На четвереньках я как можно скорее отполз от здания. Встав, я увидел, что спас самую нелепую пепельницу из всех, что у меня были. Я отшвырнул ее.
Огонь зениток сошел на нет. С момента падения первых бомб прошло полтора часа. Со стороны пляжа доносился треск пулеметных очередей. Неужели наконец появились наши истребители? Сквозь треск бушевавшего вокруг пламени временами пробивался слабый гул бомбардировщиков, которые возвращались домой.
Воздушный налет закончился.
Предельно измотанный, я сел на стеллаж и уставился в огонь.
Разве вчера меня не посетило мрачное предчувствие? Острый сегодняшний спор не помешал разразиться буре. С самого утра я едва не вышел из себя, узнав, что ночью, не поставив меня в известность, тяжелые зенитные орудия были заменены зенитками среднего калибра.
Несколько дней назад я получил предупреждение от министерства авиации: не исключено, что мы станем целью воздушного налета. Нас предупреждала и воздушная разведка, которая при хорошей погоде постоянно висела в воздухе. Мы подготовились. Имелось по крайней мере по одной копии всех производственных чертежей, рисунков и досье, которые хранились в самых разных местах. Шло рассредоточение разных отделов и управлений. Были предприняты все возможные меры
Но он оказался просто ужасающим. Наши тщательно разработанные планы действий, учитывающие любое развитие событий, наши неоднократные учения – все полетело к черту. И теперь, спустя два часа после начала налета, я по-прежнему не имел известий из тех мест, куда пришлись основные удары. Часть посыльных так и не добралась до цели.

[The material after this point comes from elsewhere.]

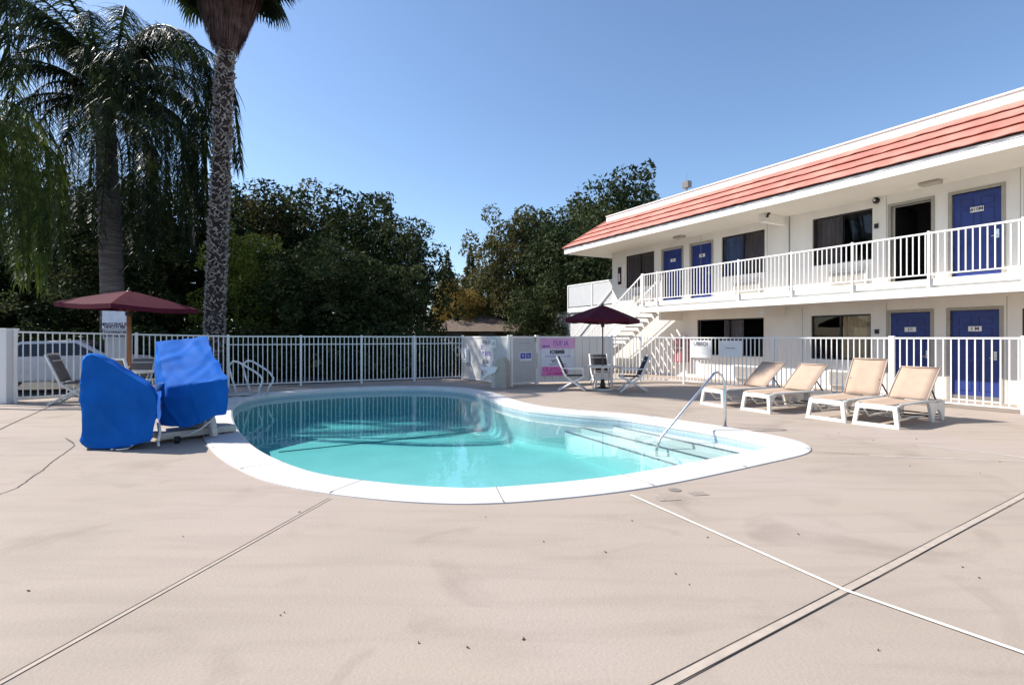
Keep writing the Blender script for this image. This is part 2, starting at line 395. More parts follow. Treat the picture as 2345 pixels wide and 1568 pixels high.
mb = MB(); q = G(1545, 1122); mb.lathe([(0, .002), (.06, .002), (.06, .006), (0, .006)], q, 20); struct(obj('deck_drain', mb, mat('drain_grey', (.22, .19, .17), .7)))
mb = MB()
for (x, y, w_, h_) in ((1531, 1143, .20, .12), (1600, 1131, .16, .12)): q = G(x, y); strip(mb, q-Vector((w_/2, 0, 0)), q+Vector((w_/2, .03, 0)), h_, .0045)
struct(obj('deck_patch', mb, mat('patch_grey', (.30, .25, .21), .9, scale=20, var=.15)))
mb = MB(); rq = random.Random(5)
for k in range(110):
    x, y = rq.uniform(-6, 9), rq.uniform(1.6, 9)**1.0; a = rq.uniform(0, 3.14); l = rq.uniform(.003, .009); d = Vector((math.cos(a), math.sin(a), 0))*l
    q = Vector((x, y, 0))
    if min((Vector((x, y))-p).length for p in inner[::6]) < .75 or (-6 < x < 4 and 5 < y < 15): continue
    mb.beam(q-d+Vector((0, 0, .004)), q+d+Vector((0, 0, .006)), l*.7, .005)
dz = obj('leaf_litter', mb, mat('dry_leaf_bits', (.07, .045, .03), .9)); dz['kind'] = 'stuff'
# ------------------------------------------------------------------ motel
TH = math.atan2(.4806, .877)
def S(px, p):
    k = (px-CX)/F; return p*(.877-.4806*k)/(.4806+.877*k)
def ZZ(px, py, p):
    s = S(px, p); Y = .4806*p+.877*s; return EYE-(py-HZ)*Y/F
PW = 15.66; PB = 14.15; PE = 13.87
bld = thing('motel_building', 'two-storey white motel wing with salmon tiled mansard roof, blue doors and railed balcony', 'motel', (0, 0, 0), TH)
S0, S1 = -5.0, S(1402, PW); SB0, SB1 = 2.42, 2.82; SOF = 5.27
ops = []   # (s_lo, s_hi, z_lo, z_hi, kind, info)
def op(xl, xr, z0, z1, kind, info): ops.append((S(xr, PW), S(xl, PW), z0, z1, kind, info))
op(1433,1498,3.62,5.02,'win',('R','grey')); op(1518,1562,2.83,4.93,'door','11'); op(1583,1630,2.83,4.93,'door','03')
op(1652,1751,3.62,5.02,'win',('blue','grey')); op(1860,1998,3.62,5.02,'win',('grey','dark')); op(2040.6,2133,2.83,4.94,'open','')
op(2180,2294,2.83,4.94,'door','#10M')
op(1596,1749,.86,2.14,'win',('dark','stripe')); op(1857,1994,.86,2.14,'win',('dark','beige')); op(2037,2131,.02,2.14,'door','1/1'); op(2176,2289,.02,2.14,'door','1 M')
ops += [(S(2344, PW)-1.6, S(2344, PW), 3.62, 5.02, 'win', ('grey', 'dark')), (S(2340, PW)-1.6, S(2340, PW), .86, 2.14, 'win', ('dark', 'grey'))]
def wall_openings(mb, s0, s1, z0, z1, holes, p0, p1):
    ss = sorted({s0, s1, *[h[0] for h in holes], *[h[1] for h in holes]}); zs = sorted({z0, z1, *[h[2] for h in holes], *[h[3] for h in holes]})
    ss = [s for s in ss if s0 <= s <= s1]; zs = [z for z in zs if z0 <= z <= z1]
    def hol(s, z): return any(h[0] < s < h[1] and h[2] < z < h[3] for h in holes)
    I = len(ss)-1; J = len(zs)-1
    fl = [[not hol((ss[i]+ss[i+1])/2, (zs[j]+zs[j+1])/2) for j in range(J)] for i in range(I)]
    for i in range(I):
        for j in range(J):
            if not fl[i][j]: continue
            a, b, c, d = ss[i], ss[i+1], zs[j], zs[j+1]
            for p in (p0, p1): mb.quad((p, a, c), (p, b, c), (p, b, d), (p, a, d))
            for (ii, jj, e) in ((i-1, j, ((a, c), (a, d))), (i+1, j, ((b, c), (b, d))), (i, j-1, ((a, c), (b, c))), (i, j+1, ((a, d), (b, d)))):
                if not (0 <= ii < I and 0 <= jj < J) or not fl[ii][jj]:
                    (sa, za), (sb, zb_) = e; mb.quad((p0, sa, za), (p0, sb, zb_), (p1, sb, zb_), (p1, sa, za))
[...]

Густые облака дыма, разрушенные дороги, заваленные обломками и рухнувшими деревьями, преграждали путь на юг и машинам и мотоциклам. Я снова послал в путь посыльных – но на этот раз пешком.
Здесь, на крайней северной оконечности Пенемюнде, мы в горячке этих минут делали все, что было в наших силах, но мы ровным счетом ничего не знали, какой урон нанес налет в целом. Заняты были все, кто мог держаться на ногах. Военные лагеря лежали всего в 5 километрах, и, если даже идти пешком, подкрепления вот-вот должны появиться.
– Господин генерал, я прибыл из поселка. Готов приступить к обязанностям.
Я поднял глаза. Передо мной стоял Бекер, бригадир сборочного производства. Залитый потом и почерневший от сажи, он с трудом переводил дыхание.
– Слава богу, что ты здесь! Первым делом присядь. В каком состоянии поселок и Карлсхорст?
– Поселок полностью уничтожен. Он весь в огне. Фугасы сыпались градом и практически сровняли его с землей. Хуже было только у побережья.
– Какие потери?
– Надеюсь, что помогли щели и жертв не так уж и много.
– Кто именно? Назови мне их!
– Доктора Тиля и главного инженера Вальтера засыпало в одной из щелей. Когда я уходил, их еще откапывали.
– Кто еще?
– Я сразу же ушел – выяснить, что случилось с моим цехом.
– Ты вообще видел, в каком состоянии опытное производство?
– Административный корпус сгорел. Я видел пламя в окнах большого зала. В ремонтных мастерских вроде было темно. Я шел прямиком через лес. Всюду пожары, дороги и железнодорожные пути полностью разрушены. Объездные пути в воронках. Что здесь произошло? Как мой сборочный цех?
– Основательно разрушен. Склады и пристройки горят. В него пришлось одно или два прямых попаданий. Но тебе лучше успокоиться и перевести дыхание. Затем подобрать себе людей и посмотреть, что там можно спасти. Ты что-нибудь слышал о…
Но он уже исчез в дыму.
Подошел один из дежурных по штабу и сообщил, что в районе «Пенемюнде-Запад» не упало ни одной бомбы.
Внезапно появился Фишер, заведующий столовой. Он был без головного убора, в рваной одежде, со следами ожогов от фосфорных бомб. Я приказал ему приготовить кофе и сварить суп.
Наконец вместе со своими людьми появился руководитель отряда добровольцев. Потерь среди них не было. На Карлсхаген, где жило примерно четыре тысячи человек, упала только одна бомба. К сожалению, она попала в казарму, и восемь человек были убиты.
Вместе со старшим из добровольцев я отправился посмотреть, в каком состоянии мастерская узлов и деталей. Из поселка и Карлсхагена постоянно подтягивались инженеры, солдаты и рабочие. Один за другим появлялись посыльные с плохими новостями.
Среди погибших оказались жена и ребенок главного дежурного по штабу. Когда ему сообщили об этом, он ответил сквозь стиснутые зубы:
– Сейчас у меня нет времени слушать. Первым делом мы должны спасать работу.